Determined to forestall any more money problems, Booth invested in a real estate company that rehabbed and sold apartments.  For a time it did very well.  By 1971 Booth was driving Jaguars and Rolls Royces and living “a push-button lifestyle” with his family in a fifteen-room Tudor mansion set on four acres at Lower Brook End, Buckinghamshire.  In addition, Booth teamed up with writer Johnny Speight in a company called Speijim (though, by Booth’s own admission, the company was mostly an excuse to go to pubs).

Crash and Burn

Then, in three months in 1974, Booth’s real estate investments tanked, his financial instruments failed, and Booth lost everything.  Show business was still Booth’s primary occupation, and could have offset this loss of income.  But Booth's acting career had also fallen on hard times.  He later admitted he had done serious damage to his own professional reputation by showing up for work intoxicated or unprepared, in an industry with little tolerance for delays and the actors who cause them.    The desirable film offers that Booth had once attracted so effortlessly came no more.  He had little choice but to accept a bit part in the dumb sexploitation comedy Percy’s Progress (1974), a small role as a criminal in the John Wayne vehicle Brannigan (1975), and a large part in the dumb sexploitation comedy I’m Not Feeling Myself Tonight (1976). 

Booth compensated by stepping up his stage work.
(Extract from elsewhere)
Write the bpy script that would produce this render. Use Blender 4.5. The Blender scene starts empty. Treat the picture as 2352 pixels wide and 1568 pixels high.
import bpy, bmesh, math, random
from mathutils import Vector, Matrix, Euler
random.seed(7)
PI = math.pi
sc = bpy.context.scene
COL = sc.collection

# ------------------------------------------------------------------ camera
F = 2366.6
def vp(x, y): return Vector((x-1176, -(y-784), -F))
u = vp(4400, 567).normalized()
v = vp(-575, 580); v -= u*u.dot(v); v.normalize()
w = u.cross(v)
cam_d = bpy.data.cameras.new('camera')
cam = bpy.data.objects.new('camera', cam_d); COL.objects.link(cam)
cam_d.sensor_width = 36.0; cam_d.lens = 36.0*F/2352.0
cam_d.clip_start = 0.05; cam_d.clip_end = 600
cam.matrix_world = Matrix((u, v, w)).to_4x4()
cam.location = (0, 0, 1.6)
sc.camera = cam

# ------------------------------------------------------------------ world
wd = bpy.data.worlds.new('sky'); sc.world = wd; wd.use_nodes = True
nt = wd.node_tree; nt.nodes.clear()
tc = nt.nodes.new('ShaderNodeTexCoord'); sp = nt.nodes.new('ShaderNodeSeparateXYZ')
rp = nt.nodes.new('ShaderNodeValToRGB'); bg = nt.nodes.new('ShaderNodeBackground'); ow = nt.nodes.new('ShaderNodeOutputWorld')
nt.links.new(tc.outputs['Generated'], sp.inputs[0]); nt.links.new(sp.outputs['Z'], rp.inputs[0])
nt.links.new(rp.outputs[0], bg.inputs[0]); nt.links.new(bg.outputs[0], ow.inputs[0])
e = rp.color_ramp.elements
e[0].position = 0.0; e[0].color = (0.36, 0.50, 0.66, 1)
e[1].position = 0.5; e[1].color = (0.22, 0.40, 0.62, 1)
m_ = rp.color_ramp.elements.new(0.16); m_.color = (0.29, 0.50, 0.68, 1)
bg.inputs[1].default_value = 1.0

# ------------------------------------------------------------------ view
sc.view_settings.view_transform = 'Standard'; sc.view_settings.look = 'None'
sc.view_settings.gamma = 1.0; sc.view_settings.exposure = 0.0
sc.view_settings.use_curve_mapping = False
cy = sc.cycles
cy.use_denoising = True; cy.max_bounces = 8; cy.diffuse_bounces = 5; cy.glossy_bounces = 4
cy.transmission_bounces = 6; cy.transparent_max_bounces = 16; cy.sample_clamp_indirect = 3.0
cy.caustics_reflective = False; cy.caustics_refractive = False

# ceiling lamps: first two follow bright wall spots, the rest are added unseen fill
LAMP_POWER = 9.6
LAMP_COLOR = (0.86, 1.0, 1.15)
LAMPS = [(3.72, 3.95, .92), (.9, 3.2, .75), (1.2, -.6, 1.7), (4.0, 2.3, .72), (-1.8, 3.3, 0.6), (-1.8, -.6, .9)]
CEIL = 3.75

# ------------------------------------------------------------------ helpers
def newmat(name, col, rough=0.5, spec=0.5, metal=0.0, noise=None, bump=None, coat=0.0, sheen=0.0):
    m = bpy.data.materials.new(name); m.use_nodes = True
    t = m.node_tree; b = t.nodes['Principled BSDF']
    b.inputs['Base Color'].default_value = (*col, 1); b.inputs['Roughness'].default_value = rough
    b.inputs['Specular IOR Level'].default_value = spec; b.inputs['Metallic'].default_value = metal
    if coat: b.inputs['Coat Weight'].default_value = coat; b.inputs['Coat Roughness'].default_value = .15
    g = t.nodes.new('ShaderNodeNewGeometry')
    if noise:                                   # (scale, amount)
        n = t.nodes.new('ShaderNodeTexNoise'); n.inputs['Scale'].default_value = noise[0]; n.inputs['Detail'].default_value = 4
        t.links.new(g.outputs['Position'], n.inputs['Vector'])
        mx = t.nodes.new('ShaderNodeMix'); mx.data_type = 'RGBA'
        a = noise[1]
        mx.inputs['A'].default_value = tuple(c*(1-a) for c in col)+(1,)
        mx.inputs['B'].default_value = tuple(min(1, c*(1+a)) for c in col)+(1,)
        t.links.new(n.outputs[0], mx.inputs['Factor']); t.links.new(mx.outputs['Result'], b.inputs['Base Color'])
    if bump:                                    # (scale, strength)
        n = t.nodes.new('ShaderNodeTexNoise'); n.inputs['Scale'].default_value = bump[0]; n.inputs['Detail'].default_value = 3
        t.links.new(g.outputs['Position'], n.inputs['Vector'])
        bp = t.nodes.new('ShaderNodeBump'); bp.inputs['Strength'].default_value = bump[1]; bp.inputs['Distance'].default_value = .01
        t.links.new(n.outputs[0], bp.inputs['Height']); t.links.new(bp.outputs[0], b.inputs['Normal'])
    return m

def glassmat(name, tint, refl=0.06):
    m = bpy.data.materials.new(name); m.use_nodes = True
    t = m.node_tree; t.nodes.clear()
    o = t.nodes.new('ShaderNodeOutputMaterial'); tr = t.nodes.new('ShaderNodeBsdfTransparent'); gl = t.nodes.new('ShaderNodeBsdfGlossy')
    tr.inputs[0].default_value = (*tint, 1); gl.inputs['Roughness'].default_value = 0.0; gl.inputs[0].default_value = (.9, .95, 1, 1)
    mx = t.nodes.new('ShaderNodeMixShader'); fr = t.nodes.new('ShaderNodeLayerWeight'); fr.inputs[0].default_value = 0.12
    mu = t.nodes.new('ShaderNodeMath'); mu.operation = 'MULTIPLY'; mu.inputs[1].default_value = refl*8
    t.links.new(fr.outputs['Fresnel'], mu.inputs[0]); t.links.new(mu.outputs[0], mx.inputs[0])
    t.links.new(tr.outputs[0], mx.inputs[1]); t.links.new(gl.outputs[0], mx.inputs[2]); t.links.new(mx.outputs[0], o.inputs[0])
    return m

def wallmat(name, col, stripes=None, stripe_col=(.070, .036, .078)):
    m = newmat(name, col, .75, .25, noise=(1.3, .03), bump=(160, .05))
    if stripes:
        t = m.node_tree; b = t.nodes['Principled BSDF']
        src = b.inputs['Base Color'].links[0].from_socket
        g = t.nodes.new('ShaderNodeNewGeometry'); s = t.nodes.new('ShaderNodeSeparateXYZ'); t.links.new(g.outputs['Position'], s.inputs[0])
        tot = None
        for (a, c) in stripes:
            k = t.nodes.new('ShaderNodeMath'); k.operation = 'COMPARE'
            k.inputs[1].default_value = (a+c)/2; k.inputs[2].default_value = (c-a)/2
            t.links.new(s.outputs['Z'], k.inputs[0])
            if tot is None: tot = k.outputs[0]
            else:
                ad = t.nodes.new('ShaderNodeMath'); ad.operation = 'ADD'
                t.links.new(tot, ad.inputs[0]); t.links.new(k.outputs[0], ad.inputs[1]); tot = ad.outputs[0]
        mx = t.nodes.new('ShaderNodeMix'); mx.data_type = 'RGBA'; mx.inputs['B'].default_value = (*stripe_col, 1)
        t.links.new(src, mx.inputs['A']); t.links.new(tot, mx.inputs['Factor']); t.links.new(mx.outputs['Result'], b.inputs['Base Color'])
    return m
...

In 1974 he renewed his association with the Royal Shakespeare Company, appearing in Measure for Measure, The Tempest, and Afore Night Come.  The following year he played James Joyce in Tom Stoppard’s abstractly intellectual historical play Travesties, which ran for eight months in New York City and was voted best play of the 1975-76 season by the New York Drama Critics Circle.  However, much as Booth loved the theater, he felt there was no way he could pay off his large debts by acting in plays.
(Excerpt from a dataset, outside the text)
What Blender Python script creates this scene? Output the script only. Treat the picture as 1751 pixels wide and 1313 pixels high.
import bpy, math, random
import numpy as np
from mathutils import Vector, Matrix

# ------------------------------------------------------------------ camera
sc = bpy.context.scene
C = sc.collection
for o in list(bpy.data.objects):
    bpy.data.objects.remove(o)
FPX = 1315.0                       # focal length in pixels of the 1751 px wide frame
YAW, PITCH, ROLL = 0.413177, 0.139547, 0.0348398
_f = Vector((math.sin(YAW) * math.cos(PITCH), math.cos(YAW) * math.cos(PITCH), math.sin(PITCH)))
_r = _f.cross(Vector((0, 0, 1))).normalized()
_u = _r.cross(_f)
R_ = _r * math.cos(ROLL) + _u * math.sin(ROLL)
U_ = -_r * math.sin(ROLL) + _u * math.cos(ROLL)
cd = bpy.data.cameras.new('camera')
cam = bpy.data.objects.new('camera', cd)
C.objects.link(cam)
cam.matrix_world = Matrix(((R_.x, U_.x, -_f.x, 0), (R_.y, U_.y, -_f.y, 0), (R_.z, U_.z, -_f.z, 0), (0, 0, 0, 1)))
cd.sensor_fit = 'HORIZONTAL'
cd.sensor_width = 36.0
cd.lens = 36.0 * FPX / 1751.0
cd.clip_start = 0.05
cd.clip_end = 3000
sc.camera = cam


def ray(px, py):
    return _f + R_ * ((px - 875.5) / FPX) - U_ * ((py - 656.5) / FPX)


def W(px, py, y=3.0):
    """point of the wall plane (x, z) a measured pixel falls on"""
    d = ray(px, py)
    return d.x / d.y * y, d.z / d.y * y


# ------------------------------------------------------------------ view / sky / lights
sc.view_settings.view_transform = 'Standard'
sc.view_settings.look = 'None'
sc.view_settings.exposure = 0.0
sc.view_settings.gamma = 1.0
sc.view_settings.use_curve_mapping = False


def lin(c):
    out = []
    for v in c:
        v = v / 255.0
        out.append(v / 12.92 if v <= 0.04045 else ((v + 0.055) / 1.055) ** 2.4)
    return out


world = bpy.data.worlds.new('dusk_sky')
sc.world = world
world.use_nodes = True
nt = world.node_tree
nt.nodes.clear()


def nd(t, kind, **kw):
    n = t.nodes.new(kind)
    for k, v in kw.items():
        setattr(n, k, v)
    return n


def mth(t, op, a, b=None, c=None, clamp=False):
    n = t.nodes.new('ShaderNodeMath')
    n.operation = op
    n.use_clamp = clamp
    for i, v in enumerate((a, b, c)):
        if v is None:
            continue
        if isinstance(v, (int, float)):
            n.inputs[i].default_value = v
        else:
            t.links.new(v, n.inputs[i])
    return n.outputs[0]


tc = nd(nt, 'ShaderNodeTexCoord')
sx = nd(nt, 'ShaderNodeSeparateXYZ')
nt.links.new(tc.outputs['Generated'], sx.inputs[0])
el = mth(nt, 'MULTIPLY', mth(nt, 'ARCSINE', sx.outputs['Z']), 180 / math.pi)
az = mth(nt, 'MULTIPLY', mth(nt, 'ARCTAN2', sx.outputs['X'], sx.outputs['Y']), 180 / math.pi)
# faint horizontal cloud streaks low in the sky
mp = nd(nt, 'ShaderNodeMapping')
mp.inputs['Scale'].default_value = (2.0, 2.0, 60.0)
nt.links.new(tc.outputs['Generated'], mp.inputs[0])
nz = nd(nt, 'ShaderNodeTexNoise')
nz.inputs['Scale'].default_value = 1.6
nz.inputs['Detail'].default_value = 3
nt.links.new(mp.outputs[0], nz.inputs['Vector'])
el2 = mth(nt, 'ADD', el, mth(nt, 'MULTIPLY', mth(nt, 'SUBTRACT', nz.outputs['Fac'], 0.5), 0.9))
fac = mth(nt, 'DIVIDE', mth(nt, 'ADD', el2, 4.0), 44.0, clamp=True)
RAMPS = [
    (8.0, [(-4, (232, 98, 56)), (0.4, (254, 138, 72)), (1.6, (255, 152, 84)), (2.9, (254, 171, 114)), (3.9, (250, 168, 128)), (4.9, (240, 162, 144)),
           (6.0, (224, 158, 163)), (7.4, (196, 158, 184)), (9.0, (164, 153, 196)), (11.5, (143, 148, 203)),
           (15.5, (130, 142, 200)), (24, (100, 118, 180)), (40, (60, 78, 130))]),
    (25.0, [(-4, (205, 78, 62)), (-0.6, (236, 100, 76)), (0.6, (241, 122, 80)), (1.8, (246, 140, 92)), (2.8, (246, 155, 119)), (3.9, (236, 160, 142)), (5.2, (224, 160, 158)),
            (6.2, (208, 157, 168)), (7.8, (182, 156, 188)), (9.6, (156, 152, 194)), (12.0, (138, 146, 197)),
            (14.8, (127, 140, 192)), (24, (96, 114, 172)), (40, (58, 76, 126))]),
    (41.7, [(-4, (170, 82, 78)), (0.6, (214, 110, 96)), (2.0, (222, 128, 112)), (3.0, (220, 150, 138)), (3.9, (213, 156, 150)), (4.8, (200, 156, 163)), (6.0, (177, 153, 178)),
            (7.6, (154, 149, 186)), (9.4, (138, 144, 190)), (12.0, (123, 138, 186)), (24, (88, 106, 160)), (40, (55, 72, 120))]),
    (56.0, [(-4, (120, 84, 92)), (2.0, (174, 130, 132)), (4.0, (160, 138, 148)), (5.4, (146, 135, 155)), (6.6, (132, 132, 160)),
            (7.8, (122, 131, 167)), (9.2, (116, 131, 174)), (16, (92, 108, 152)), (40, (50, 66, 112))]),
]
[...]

There can be no doubt that this period was painful and psychologically difficult for Booth.  Depressive by nature, and inclined toward self-doubt to begin with, he had suffered professional and financial setbacks that might have discouraged anyone.    Taking stock of himself and his life, he said, he didn’t like what he saw.  He should have helped Joan Littlewood more.  He should have spent less time in pubs, more time with his kids.  He should have worked harder and drunk less.   He describes going through a spiritual crisis at this time. The turning point came when an inner voice told Booth, “Why don’t you get up off your backside, stop being a drunk and go out there and create.”  It was good advice, and Booth took it.    He went on the wagon and rededicated himself to working hard and being creative.
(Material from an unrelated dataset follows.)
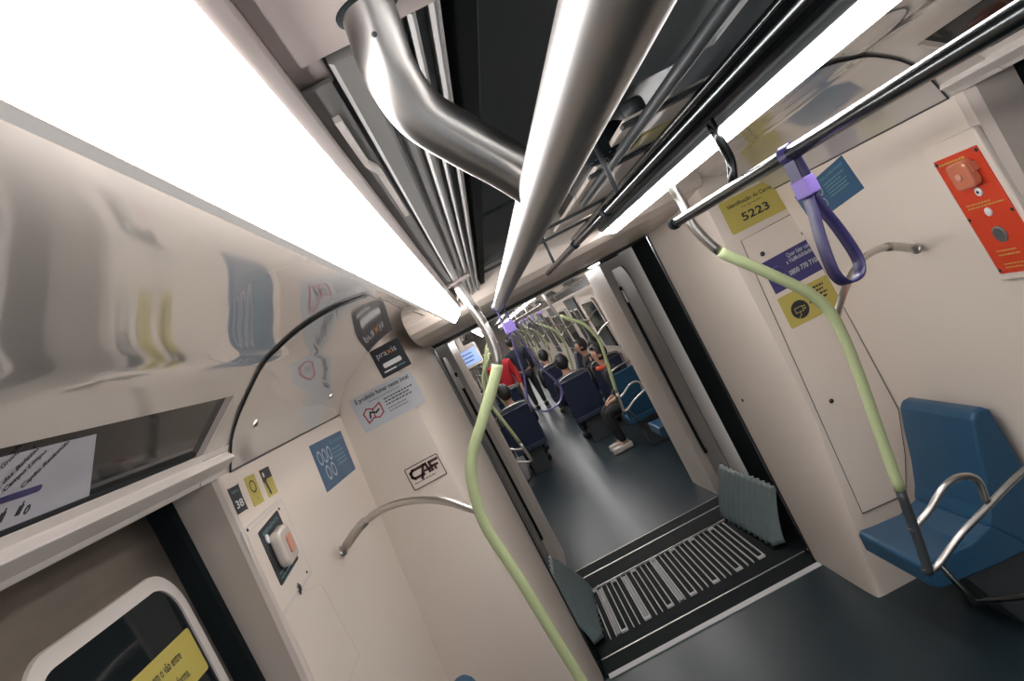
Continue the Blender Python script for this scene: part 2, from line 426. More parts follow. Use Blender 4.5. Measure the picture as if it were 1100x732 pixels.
# end cabinets beside the gangway, faceted corner rounding
def cabinet(side, mirror=None, label=''):
    cx = .375; sx = 1 if side > 0 else -1
    def X(x): return x if sx > 0 else 2*cx-x
    def Y(y): return y if mirror is None else mirror-y
    rows = []
    for z in (.24, .02, -.3, -.7, -1.05, -1.3, -1.6, FZ):
        k = 0 if z > -1.05 else (-1.05-z)/.85
        fx = 1.165-.115*k if mirror is None else 1.012
        ring = [(1.03, 4.0), (1.035, 3.93) if mirror is None else (1.028, 3.93), (1.04+.035*(1-k), 3.68) if mirror is None else (1.01, 3.68), (fx-.045*(1-k)-.004*k, 3.47) if mirror is None else (1.0, 3.47), (fx-.012*(1-k), 3.40) if mirror is None else (1.0, 3.40), (fx+.006, 3.375), (fx+.03, YE), (1.38, YE), (1.64, YE), (1.64, 4.0)]
        rows.append([(X(x), Y(y), z) for x, y in ring])
    bm = nb(); vv = [[bm.verts.new(p) for p in r] for r in rows]; n = len(vv[0])
    for a, b in zip(vv, vv[1:]):
        for i in range(n): bm.faces.new((a[i], a[(i+1) % n], b[(i+1) % n], b[i]))
    bm.faces.new(vv[0]); bm.faces.new(vv[-1][::-1])
    t = thing('gangway_cabinet', label, 'cabinet', (X(1.3), Y(3.7), FZ))
    o = obj('body', bm, 'cabinet', t, smooth=True)
    o.data.set_sharp_from_angle(angle=math.radians(35)) if hasattr(o.data, 'set_sharp_from_angle') else None
    return t
cabR = cabinet(1, None, 'cream end cabinet to the right of the gangway opening, beside the blue seat')
cabL = cabinet(-1, None, 'cream end cabinet to the left of the gangway opening, behind the green pole')
def groove(pts, m='ink', parent=None, r=.0028, name='seam'):
    return obj(name, tube(nb(), pts, r, 6), m, parent)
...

Unable to pay the fees for his kids at prestigious Millfield school, Booth contacted the administration and found himself talking to producer Irving Allen, who happened to be on the Millfield board.  As a result of that conversation, Booth got the opportunity to create a screenplay from James Jones’s The Pistol.  Booth modestly offered to write the script gratis, but Allen deemed Booth’s screenplay “terrific” and paid him.  Though The Pistol was never filmed, the project restored Booth’s confidence and suggested to him a possible avenue for future creative employment. 

Welcome to LA

With the British film industry drying up all around him, and his own film career in tatters, Booth took a huge gamble and moved to Los Angeles to start afresh.  He went alone, intending to send for his family later, and for the next year he surfed the couches of his friends while seeking opportunities to act or screenwrite.  Though the search for work  produced nothing, Booth’s wife and children joined him in LA.

Booth was down to his last $25 dollars, utterly fed up with show business, ready to quit and “drive a cab.”  Suddenly, in a moment worthy of Dickens, one of his screenplays brought him $23,000 in readies, and within a week Booth was offered a guest-starring role in a TV movie for $20,000. 

Booth’s gamble had paid off.  He had come to the US in search of economic opportunity and, like so many immigrants before him, he  had found it.  Though he never gave up his British citizenship, for the next two decades Booth lived with his family in southern California.

In addition to doing lots of rewrite work, Booth wrote dozens of screen adaptations and original screenplays, under various names, including David Greeves, Grieves, and Geeves, as well as James Booth.   He won the Irving Berlin Award for best lyricist for an adaptation of Ben Jonson’s Alchemist, called The Al Chemist Show. He also wrote screenplays for, and acted in,  the martial arts movie Pray for Death (1985) and two American Ninja films (1986, 1991).  Booth also wrote a screen adaptation of King Lear, called King Harry, in which Paul Newman was interested but which was never produced. 

Though writing had become his primary occupation, Booth continued to act when opportunities presented themselves.   He played the Voice of God in a production of Benjamin Britten's Noye's Fludde (1979).  He had small regular roles in two cult TV series,  the British sitcom Auf Wiedersehen Pet (1983) and David Lynch's noir-surrealist art-soap Twin Peaks (1990-91), and made guest appearances in  Bergerac (1990), Lovejoy (1991), and Minder (1993).   In addition, he was cast as a regular (playing a Russian official) in a TV series about terrorism (The Red Phone [ 2001]) that  never aired.  Returning to the stage in 1994, Booth played the cuckolded  New England patriarch Ephraim Cabot in Eugene O'Neill's Desire Under the Elms

Home Sweet Home

Toward the end of his life, Booth moved back to England with his wife because Paula was homesick.   The Booths settled in Benfleet, Essex, near the Southend-on-Sea area that had been important to James’s childhood. However, three of the four Booth offspring, now grown, stayed behind in the US.  James and Paula divided their time between the UK and the US, maintaining close ties with their two daughters, two sons, and five grandchildren.

Booth remained professionally active to the end.  His final project was the film Keeping Mum (2005), a  charming dark comedy in which he plays “a grumpy old man.”  He died peacefully in his own bed on the morning of August 11, 2005, aged 77.  His final resting place is in Essex, near Hadleigh Castle, on the Thames Estuary, close to Paula and their home.